Time-Weighted Return (TWR)
Formula
r_i = (end_equity − flows_i) / begin_equity − 1 TWR = Π(1 + r_i) − 1
Worked example
Start $10,000; +$2,000 (→ $12,000); deposit $4,000 (→ $16,000); +$1,600 (→ $17,600).
| Sub-period 1 return | $12,000 / $10,000 − 1 = +20% |
| Sub-period 2 return | $17,600 / $16,000 − 1 = +10% |
| TWR | (1.20 × 1.10) − 1 |
| Result | 32.00% |
Simple return (P&L ÷ starting balance) is distorted by deposits — a big mid-period deposit makes a fixed dollar gain look like a smaller percentage.
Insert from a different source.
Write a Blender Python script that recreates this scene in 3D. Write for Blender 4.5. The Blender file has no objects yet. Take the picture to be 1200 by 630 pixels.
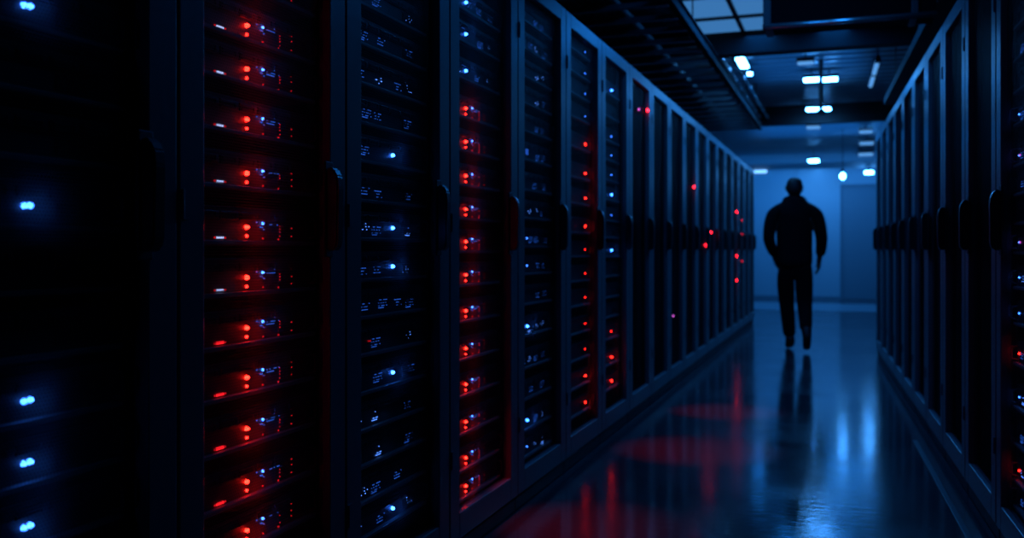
import bpy, bmesh, math, random
from mathutils import Vector, Matrix
random.seed(7)
sc = bpy.context.scene
C = sc.collection

# ------------------------------------------------------------------ camera, world, exposure, lamps
F = 1093.0                      # focal length in pixels of the 1200x630 frame
HZ = 292.0                      # horizon row
EYE = 1.06
TH = math.radians(19.68)        # camera turned to the left of the aisle
cam = bpy.data.cameras.new('camera')
cam.sensor_width = 36.0
cam.lens = F / 1200 * 36
cam.shift_y = -(315 - HZ) / 1200
cam.clip_start = 0.05
cam.dof.use_dof = True
cam.dof.focus_distance = 2.5
cam.dof.aperture_fstop = 2.6
camo = bpy.data.objects.new('camera', cam)
camo.location = (0, 0, EYE)
camo.rotation_euler = (math.pi / 2, 0, TH)
C.objects.link(camo)
sc.camera = camo

sc.view_settings.view_transform = 'Standard'
sc.view_settings.look = 'None'
sc.view_settings.gamma = 1.0
sc.view_settings.use_curve_mapping = False
sc.view_settings.exposure = 0.0
sc.cycles.use_denoising = True
sc.cycles.max_bounces = 6
sc.cycles.transparent_max_bounces = 24
sc.cycles.sample_clamp_indirect = 4.0
sc.cycles.blur_glossy = 0.3

w = bpy.data.worlds.new('world'); sc.world = w
w.use_nodes = True
w.node_tree.nodes['Background'].inputs[0].default_value = (0.02, 0.1, 0.35, 1)
w.node_tree.nodes['Background'].inputs[1].default_value = 0.02

BLUE = (0.012, 0.25, 1.0)
def area(name, loc, sx, sy, power, rot=(0, 0, 0), spread=180):
    l = bpy.data.lights.new(name, 'AREA')
    l.shape = 'RECTANGLE'; l.size = sx; l.size_y = sy
    l.energy = power; l.color = BLUE; l.spread = math.radians(spread)
    o = bpy.data.objects.new(name, l); o.location = loc; o.rotation_euler = rot
    C.objects.link(o)
    return o
# unseen lamps without fixtures, added to light the far wall, cross aisle and racks
area('wall_fill', (-1.0, 19.75, 2.72), 7.0, 0.12, 42, (math.radians(40), 0, 0))
area('cross_aisle_fill', (-0.6, 17.6, 3.02), 4.0, 0.5, 60)
for y, sy, p in ((12.1, 1.2, 20), (8.2, 1.6, 27), (5.2, 1.2, 16), (2.6, 1.2, 1.3)):     # two added fills per bay, one towards each rack row
    area('aisle_fill', (-0.74, y, 3.02), 0.25, sy, p * 0.5)
    area('aisle_fill', (-0.10, y, 3.02), 0.25, sy, p * 0.5)
# bare upward lamps added below the deck to brighten it
area('deck_fill', (-0.45, 11.0, 2.80), 1.2, 1.6, 5, (math.pi, 0, 0))
area('deck_fill', (-0.45, 16.4, 2.74), 2.2, 2.6, 22, (math.pi, 0, 0))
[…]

TWR neutralises that timing so you can compare honestly.
TWR differs from simple return whenever capital is added or removed mid-series — here simple return is 36% but TWR is 32%. Neither is “wrong”; they answer different questions.
How TradeJournalOS shows it
Reported as the headline return on the equity curve, computed by chaining sub-period returns split at every deposit and withdrawal in your cash ledger.
Create a free account to see time-weighted return (twr) on your own trades.
Frequently asked questions
Why is my TWR different from my simple return? +
Because you deposited or withdrew cash during the period. TWR removes the effect of that timing; simple return (P&L ÷ starting balance) does not.
Does TWR include my deposits as profit? +
No. Deposits and withdrawals change your balance but are removed from the return calculation, so only trading performance is measured.